3 Tips For Tendering - Misc. AU
3 Tips For Tendering

3 Tips For Tendering

So you have some drawings from your architect and are ready to find a builder… Wait, just a second.

Words by BYO Floor Plan

Before you go any further let's consider a few key points to help ensure the builder's quote(s) will actually include everything. Requesting quotes from builders, or "tendering" can be a daunting process. If not done correctly, it can almost be a waste of time, especially when the quotes all come back with a vastly different bottom line. These tips below will provide some key take-aways for gathering useful quotes that should help you to sign the right contract and still sleep at night.

1. Provide equal and clear information to the builder

a) Architectural Drawings:

At a minimum - Site Plan, Floor Plans, Roof Plan, Elevations, Section(s) plus various details, notes and schedules.

b) Engineering Drawings: At least structural engineering and a soil test which they have used when designing your foundations.

c) Survey and or services drawing: Used by the architect previously, these drawings indicate existing structure and services the builder might need to be aware of.

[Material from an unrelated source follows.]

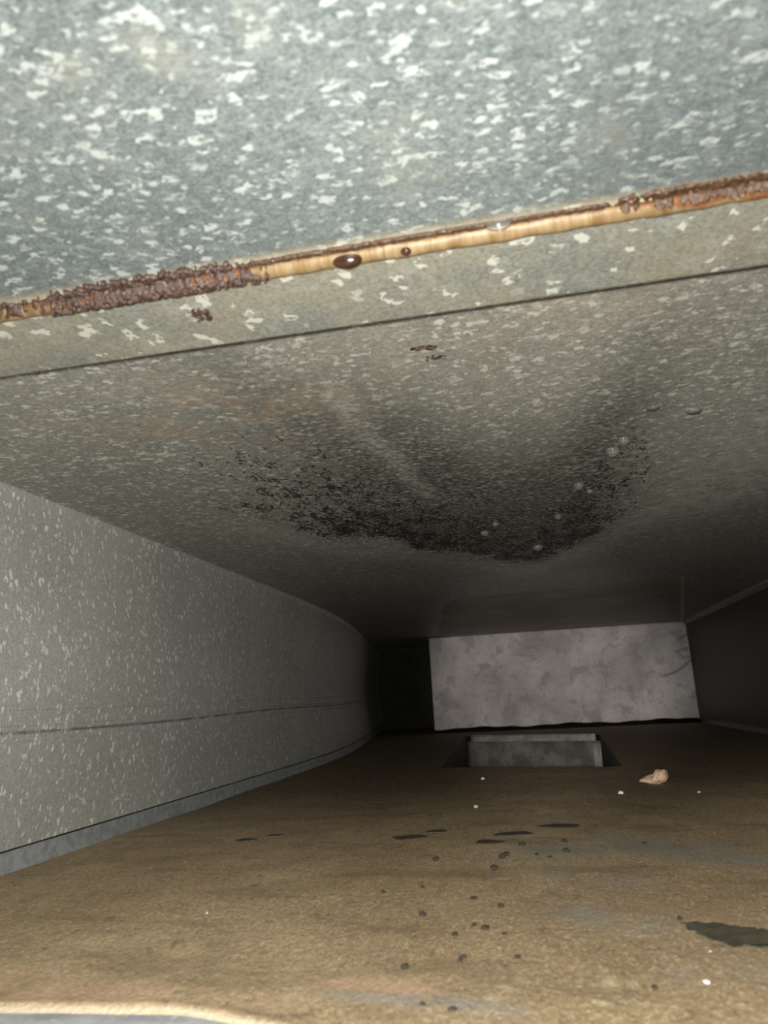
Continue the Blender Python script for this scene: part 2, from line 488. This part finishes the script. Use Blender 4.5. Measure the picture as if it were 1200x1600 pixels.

d) Your own requests and responsibilities:

Like what? Along with what's shown on the drawings, there will probably be things you'll be requesting from the builder yourself. If you tell one builder you’d like a solid rendered fence and another that you think a half-height timber fence is good cost-saving option, you can’t expect the quotes to be comparable. If some use their own cabinetmakers and others ask you to buy the cabinets you’d like at Bunnings they’ll be a significant difference in the price also.

2. Leave no stone unturned for the Builder

Meeting the builder at the property at least once is the best way to ensure they understand your project and your wishes. You might have briefed them over the phone or in person, but nothing beats the real thing. There are things like slope, trees and site services that aren’t always clearly marked on drawings that the builder will need to be aware of. Eg. There might be an old concrete water tank that needs digging up, that nobody really noticed before.

Read over the drawings carefully. Especially the architecture. Consider what types of things the architect hasn’t nominated specifically or at all. Are there items you need to select like the door types or their handles? Do you need the architect to draw more plans to show the lights and power points or do you trust the builder to include their standard quantity and type…? Are you choosing the tiles and taps, is the builder or has the architect/designer scheduled this clearly?

Think outside the box (building) Are there any requests for landscaping, paving, fences, clotheslines or a letterbox you would like to add?

Think about logistics: Will you need something coordinated with the builder – like moving in a grand piano or keeping a caravan parked on the lot. (Both during construction)

Ask if they have any questions for you or the architect. If they say later “This wasn’t what we’d allowed for” You won’t want to pay an unexpected bill, just because they hadn’t understood something on the plans you were counting on. If you can see things that might be complicated to understand discuss it with them. Eg “It's very important to note – We’d like this wall to have a 55” TV mounted on a bracket - 1meter of the floor. We’d like you to install the bracket and the cables to be hidden."

3. Request a "Scope of Works"

Including a scope of works as part of their quote is a common practice that quality builders will be prepared to write out. . A dollar value at the base of a small letter isn’t enough to be confident in what your builder will deliver. This will force them to list down everything that will be required to fulfil the project. Like repairing the damaged lawn, removing all the trade waste and anything relating to a renovation that might be unclear as to how it gets repaired and finished.